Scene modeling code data

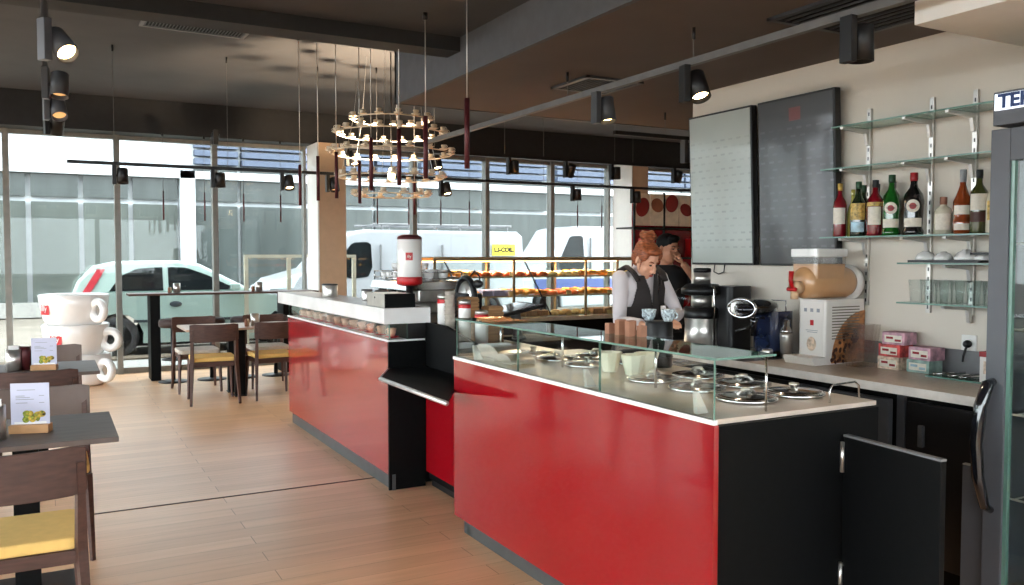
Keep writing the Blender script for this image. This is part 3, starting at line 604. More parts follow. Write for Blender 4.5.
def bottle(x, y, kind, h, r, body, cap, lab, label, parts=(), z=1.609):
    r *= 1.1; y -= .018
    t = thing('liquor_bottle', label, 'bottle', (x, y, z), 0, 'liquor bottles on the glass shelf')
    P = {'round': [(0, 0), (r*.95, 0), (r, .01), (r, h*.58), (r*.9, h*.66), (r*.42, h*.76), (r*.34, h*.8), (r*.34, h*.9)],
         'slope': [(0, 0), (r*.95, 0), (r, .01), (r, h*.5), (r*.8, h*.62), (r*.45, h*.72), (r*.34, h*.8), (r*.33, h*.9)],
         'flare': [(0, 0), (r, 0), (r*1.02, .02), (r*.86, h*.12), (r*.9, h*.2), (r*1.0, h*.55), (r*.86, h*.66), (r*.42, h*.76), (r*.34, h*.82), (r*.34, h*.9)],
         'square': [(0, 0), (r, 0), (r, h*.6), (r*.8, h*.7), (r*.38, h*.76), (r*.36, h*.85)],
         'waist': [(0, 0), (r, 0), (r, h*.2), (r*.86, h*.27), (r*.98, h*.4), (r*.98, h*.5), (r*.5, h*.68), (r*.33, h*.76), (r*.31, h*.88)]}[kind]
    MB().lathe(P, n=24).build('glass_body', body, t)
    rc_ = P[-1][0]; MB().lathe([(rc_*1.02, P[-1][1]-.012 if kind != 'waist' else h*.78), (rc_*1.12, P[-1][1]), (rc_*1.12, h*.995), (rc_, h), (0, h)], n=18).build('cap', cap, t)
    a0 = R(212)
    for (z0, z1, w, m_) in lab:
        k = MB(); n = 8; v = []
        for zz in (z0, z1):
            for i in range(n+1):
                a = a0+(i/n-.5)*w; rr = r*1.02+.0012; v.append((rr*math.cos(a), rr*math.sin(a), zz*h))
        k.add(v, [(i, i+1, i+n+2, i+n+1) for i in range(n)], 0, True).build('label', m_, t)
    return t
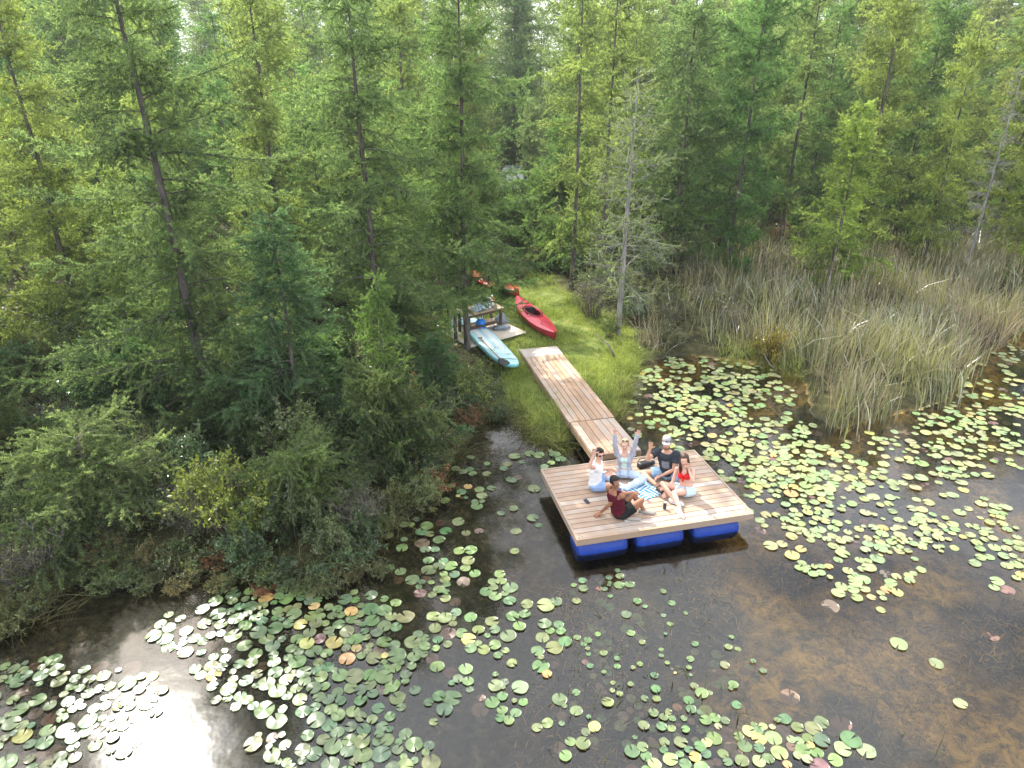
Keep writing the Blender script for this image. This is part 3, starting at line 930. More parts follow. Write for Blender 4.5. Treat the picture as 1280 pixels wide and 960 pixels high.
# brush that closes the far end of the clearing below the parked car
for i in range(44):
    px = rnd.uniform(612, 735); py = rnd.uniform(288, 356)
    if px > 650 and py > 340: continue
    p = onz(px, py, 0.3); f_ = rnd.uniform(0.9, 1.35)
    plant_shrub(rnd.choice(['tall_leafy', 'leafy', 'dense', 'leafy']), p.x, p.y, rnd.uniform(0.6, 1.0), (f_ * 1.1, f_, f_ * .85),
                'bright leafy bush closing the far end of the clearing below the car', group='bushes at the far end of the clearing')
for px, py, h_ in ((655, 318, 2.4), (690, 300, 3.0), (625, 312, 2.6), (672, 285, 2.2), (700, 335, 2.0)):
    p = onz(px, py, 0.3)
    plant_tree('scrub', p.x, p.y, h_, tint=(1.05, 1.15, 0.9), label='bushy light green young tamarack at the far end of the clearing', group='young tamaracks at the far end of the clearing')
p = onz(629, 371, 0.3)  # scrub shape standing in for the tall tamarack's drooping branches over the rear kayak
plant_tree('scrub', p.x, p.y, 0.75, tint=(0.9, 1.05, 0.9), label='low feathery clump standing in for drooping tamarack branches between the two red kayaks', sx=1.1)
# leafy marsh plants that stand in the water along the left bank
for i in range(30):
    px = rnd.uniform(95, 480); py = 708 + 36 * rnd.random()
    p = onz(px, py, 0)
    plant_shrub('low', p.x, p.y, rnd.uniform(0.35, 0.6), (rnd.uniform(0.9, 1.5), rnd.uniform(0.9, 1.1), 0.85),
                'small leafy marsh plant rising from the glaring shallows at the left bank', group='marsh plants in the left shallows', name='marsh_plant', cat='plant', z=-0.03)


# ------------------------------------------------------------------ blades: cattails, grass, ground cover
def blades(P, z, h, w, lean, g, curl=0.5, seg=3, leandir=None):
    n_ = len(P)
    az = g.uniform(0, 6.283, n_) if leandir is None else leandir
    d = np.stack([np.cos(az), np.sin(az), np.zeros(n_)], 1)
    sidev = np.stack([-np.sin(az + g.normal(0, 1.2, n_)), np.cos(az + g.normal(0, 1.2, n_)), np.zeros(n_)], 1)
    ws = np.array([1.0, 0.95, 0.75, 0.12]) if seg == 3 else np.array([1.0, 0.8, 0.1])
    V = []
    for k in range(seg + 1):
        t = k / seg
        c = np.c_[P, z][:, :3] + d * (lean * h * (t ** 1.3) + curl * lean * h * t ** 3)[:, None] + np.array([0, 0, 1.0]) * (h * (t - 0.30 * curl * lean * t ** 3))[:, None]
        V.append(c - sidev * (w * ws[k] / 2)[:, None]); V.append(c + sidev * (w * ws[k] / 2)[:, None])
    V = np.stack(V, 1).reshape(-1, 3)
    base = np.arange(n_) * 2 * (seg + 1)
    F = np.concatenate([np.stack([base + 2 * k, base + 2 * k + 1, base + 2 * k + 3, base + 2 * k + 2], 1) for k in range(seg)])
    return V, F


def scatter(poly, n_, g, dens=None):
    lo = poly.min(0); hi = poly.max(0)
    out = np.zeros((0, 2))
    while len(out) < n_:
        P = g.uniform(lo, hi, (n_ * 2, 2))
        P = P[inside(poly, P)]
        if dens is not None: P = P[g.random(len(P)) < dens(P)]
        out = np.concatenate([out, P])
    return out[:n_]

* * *

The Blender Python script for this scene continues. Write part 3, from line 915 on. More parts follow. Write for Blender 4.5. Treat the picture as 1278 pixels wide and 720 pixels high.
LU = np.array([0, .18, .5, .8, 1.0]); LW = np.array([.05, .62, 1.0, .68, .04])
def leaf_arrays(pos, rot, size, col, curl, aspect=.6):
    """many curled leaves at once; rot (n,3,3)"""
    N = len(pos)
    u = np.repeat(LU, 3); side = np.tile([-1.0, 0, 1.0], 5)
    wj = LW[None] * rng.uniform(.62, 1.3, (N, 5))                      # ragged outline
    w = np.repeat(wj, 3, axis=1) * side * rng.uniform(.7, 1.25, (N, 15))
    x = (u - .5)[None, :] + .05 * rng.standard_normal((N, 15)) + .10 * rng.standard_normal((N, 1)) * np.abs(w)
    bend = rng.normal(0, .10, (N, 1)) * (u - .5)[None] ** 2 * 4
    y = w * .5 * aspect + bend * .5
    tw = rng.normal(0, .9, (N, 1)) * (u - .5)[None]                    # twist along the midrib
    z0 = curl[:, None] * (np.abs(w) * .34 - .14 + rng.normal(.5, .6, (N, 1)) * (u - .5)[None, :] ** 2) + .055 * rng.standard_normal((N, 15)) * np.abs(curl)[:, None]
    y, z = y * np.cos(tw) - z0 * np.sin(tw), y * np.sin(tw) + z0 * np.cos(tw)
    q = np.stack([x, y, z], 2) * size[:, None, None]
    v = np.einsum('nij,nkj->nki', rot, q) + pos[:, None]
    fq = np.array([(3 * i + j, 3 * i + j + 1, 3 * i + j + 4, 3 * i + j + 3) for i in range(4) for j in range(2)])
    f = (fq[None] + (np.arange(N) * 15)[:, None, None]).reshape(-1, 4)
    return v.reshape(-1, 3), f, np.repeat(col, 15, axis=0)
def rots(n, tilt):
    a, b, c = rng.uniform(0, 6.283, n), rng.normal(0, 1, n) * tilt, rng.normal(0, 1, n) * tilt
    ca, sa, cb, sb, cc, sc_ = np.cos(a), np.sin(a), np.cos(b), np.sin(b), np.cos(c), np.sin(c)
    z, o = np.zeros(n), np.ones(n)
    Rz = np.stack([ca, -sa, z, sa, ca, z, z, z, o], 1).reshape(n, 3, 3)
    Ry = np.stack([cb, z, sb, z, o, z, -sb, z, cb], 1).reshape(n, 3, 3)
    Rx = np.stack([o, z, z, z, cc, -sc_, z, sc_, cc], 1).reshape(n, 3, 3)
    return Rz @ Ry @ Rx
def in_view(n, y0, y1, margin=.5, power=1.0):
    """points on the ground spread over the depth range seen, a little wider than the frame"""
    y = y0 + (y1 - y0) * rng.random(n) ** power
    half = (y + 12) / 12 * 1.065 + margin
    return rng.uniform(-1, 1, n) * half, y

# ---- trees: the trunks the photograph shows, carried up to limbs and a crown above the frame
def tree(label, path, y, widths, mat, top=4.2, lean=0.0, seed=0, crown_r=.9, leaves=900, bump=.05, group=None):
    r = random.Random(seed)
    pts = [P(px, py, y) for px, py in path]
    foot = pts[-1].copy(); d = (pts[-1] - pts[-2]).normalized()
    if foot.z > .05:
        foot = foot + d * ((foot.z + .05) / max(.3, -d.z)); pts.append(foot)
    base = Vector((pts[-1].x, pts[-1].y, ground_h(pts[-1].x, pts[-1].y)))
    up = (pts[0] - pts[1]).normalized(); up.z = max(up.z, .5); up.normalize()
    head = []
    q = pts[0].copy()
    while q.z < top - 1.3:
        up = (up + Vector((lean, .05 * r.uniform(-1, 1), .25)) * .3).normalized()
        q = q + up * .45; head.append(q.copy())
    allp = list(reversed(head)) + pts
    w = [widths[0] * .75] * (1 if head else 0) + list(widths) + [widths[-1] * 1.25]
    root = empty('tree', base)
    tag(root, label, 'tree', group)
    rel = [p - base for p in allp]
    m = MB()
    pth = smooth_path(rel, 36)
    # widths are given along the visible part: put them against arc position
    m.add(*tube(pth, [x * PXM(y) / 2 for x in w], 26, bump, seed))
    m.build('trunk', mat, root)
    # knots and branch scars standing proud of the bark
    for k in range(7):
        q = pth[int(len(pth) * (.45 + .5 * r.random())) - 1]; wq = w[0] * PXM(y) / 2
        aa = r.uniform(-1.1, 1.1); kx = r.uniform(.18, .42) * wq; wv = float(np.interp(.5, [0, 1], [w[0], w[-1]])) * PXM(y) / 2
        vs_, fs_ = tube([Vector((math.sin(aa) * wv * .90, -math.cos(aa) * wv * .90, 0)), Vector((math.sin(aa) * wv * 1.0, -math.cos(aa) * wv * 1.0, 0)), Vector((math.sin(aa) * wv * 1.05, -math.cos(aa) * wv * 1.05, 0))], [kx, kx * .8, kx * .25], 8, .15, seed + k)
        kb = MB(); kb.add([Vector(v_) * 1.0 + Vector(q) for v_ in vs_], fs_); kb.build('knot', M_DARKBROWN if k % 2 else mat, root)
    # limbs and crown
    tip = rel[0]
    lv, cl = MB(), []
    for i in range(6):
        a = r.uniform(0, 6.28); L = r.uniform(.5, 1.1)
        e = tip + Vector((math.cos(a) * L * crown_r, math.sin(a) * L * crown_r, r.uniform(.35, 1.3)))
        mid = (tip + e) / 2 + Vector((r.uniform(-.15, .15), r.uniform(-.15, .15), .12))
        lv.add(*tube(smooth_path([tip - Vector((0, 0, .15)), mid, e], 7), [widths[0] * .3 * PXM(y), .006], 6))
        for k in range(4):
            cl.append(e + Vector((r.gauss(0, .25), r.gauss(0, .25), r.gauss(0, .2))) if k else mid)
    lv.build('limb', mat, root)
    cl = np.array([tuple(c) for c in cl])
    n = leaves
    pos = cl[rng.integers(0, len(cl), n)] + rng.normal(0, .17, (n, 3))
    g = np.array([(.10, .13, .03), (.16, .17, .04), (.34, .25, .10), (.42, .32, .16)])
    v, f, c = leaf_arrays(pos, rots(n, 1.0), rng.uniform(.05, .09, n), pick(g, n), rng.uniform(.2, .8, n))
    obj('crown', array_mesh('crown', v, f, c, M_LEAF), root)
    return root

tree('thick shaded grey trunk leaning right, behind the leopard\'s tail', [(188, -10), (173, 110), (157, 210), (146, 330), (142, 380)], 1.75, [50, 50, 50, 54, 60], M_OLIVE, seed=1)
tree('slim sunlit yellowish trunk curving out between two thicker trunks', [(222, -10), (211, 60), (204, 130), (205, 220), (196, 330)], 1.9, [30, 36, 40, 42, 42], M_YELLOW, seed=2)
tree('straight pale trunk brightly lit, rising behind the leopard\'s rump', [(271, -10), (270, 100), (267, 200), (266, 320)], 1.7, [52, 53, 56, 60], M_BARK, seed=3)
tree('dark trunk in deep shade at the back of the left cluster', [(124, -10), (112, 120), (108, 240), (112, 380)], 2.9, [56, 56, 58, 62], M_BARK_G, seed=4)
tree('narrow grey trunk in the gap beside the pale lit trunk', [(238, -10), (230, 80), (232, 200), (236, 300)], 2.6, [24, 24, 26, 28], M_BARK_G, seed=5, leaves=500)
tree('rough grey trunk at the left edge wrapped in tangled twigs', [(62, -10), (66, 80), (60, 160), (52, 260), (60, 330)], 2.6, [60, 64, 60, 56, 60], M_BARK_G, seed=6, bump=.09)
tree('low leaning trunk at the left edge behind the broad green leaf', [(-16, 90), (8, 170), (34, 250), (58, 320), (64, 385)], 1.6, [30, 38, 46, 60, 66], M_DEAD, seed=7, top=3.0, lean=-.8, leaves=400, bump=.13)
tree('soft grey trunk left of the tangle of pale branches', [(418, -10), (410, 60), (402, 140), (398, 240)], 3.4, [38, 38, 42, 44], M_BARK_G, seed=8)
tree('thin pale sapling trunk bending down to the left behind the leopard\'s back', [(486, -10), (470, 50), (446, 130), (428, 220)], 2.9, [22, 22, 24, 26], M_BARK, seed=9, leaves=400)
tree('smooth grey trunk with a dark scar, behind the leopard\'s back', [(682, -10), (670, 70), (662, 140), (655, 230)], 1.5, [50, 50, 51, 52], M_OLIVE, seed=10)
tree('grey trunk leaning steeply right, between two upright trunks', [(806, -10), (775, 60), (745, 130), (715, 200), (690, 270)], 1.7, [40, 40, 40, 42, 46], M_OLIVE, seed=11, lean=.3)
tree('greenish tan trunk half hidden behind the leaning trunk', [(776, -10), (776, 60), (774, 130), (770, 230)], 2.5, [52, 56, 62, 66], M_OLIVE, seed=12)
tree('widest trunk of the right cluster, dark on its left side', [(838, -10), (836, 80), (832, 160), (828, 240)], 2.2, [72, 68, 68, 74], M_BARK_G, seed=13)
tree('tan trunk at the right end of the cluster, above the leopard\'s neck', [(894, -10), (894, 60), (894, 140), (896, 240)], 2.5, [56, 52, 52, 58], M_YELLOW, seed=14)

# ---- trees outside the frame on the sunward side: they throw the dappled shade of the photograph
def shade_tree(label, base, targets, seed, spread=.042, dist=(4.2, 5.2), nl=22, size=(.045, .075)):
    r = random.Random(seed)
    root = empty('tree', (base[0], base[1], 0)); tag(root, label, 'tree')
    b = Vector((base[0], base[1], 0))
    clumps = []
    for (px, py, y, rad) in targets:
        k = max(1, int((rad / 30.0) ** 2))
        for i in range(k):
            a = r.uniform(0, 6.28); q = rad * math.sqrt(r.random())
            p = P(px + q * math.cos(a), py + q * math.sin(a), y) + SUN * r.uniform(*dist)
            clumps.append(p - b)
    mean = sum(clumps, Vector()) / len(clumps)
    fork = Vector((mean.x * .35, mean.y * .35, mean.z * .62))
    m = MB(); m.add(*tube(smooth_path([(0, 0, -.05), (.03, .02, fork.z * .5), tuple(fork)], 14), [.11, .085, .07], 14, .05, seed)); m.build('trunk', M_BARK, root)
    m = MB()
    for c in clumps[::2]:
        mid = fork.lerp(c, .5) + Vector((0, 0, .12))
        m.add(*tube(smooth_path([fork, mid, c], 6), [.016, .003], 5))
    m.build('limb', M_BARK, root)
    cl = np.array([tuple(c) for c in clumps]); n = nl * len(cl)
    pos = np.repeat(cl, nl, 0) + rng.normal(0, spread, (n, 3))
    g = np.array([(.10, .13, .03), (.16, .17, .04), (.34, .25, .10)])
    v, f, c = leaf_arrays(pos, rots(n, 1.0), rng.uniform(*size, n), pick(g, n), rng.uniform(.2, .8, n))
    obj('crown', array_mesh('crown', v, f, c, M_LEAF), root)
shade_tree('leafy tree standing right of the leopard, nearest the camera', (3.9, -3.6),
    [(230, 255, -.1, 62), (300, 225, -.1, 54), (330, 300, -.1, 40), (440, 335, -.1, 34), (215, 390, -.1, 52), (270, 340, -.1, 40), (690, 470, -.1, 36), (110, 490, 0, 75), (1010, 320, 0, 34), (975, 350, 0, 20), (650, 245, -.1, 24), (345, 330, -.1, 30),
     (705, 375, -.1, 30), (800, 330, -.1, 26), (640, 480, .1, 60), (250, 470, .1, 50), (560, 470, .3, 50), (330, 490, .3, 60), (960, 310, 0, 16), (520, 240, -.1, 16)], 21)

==

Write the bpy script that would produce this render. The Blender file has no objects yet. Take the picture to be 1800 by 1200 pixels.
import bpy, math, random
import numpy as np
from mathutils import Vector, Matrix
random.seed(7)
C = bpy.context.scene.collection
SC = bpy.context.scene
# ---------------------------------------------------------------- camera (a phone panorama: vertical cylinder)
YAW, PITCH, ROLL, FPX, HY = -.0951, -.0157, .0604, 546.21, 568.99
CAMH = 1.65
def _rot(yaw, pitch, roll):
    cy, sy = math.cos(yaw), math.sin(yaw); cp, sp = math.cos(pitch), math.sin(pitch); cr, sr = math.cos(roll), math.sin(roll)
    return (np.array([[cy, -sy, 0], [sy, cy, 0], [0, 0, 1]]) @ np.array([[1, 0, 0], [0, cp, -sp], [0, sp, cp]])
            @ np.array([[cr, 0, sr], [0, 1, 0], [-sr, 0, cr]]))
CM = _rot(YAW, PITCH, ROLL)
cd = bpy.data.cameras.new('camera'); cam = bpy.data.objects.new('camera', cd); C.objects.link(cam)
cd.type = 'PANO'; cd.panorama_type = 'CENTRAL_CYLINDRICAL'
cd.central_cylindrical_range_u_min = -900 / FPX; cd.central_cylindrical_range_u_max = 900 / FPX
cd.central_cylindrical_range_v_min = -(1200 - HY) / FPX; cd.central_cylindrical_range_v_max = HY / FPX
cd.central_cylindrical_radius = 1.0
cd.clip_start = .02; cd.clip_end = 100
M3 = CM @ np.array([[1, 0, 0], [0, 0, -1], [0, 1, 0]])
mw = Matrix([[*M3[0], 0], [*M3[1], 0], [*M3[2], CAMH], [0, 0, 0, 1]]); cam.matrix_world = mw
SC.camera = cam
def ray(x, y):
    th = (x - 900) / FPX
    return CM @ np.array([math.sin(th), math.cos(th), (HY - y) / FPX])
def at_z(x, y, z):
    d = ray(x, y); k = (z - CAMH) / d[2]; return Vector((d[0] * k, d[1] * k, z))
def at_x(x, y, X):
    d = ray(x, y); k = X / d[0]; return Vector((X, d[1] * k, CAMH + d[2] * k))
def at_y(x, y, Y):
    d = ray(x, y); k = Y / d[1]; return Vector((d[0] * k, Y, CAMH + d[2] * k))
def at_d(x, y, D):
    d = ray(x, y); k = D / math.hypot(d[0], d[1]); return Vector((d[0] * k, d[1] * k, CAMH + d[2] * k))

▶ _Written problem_
Everything from the line with "960 pixels high." through the line with "name='marsh_plant', cat='plant', z=-0.03)" is to be output exactly; leave out all other lines.

▶ _Answer to this problem_
Keep writing the Blender script for this image. This is part 3, starting at line 930. More parts follow. Write for Blender 4.5. Treat the picture as 1280 pixels wide and 960 pixels high.
# brush that closes the far end of the clearing below the parked car
for i in range(44):
    px = rnd.uniform(612, 735); py = rnd.uniform(288, 356)
    if px > 650 and py > 340: continue
    p = onz(px, py, 0.3); f_ = rnd.uniform(0.9, 1.35)
    plant_shrub(rnd.choice(['tall_leafy', 'leafy', 'dense', 'leafy']), p.x, p.y, rnd.uniform(0.6, 1.0), (f_ * 1.1, f_, f_ * .85),
                'bright leafy bush closing the far end of the clearing below the car', group='bushes at the far end of the clearing')
for px, py, h_ in ((655, 318, 2.4), (690, 300, 3.0), (625, 312, 2.6), (672, 285, 2.2), (700, 335, 2.0)):
    p = onz(px, py, 0.3)
    plant_tree('scrub', p.x, p.y, h_, tint=(1.05, 1.15, 0.9), label='bushy light green young tamarack at the far end of the clearing', group='young tamaracks at the far end of the clearing')
p = onz(629, 371, 0.3)  # scrub shape standing in for the tall tamarack's drooping branches over the rear kayak
plant_tree('scrub', p.x, p.y, 0.75, tint=(0.9, 1.05, 0.9), label='low feathery clump standing in for drooping tamarack branches between the two red kayaks', sx=1.1)
# leafy marsh plants that stand in the water along the left bank
for i in range(30):
    px = rnd.uniform(95, 480); py = 708 + 36 * rnd.random()
    p = onz(px, py, 0)
    plant_shrub('low', p.x, p.y, rnd.uniform(0.35, 0.6), (rnd.uniform(0.9, 1.5), rnd.uniform(0.9, 1.1), 0.85),
                'small leafy marsh plant rising from the glaring shallows at the left bank', group='marsh plants in the left shallows', name='marsh_plant', cat='plant', z=-0.03)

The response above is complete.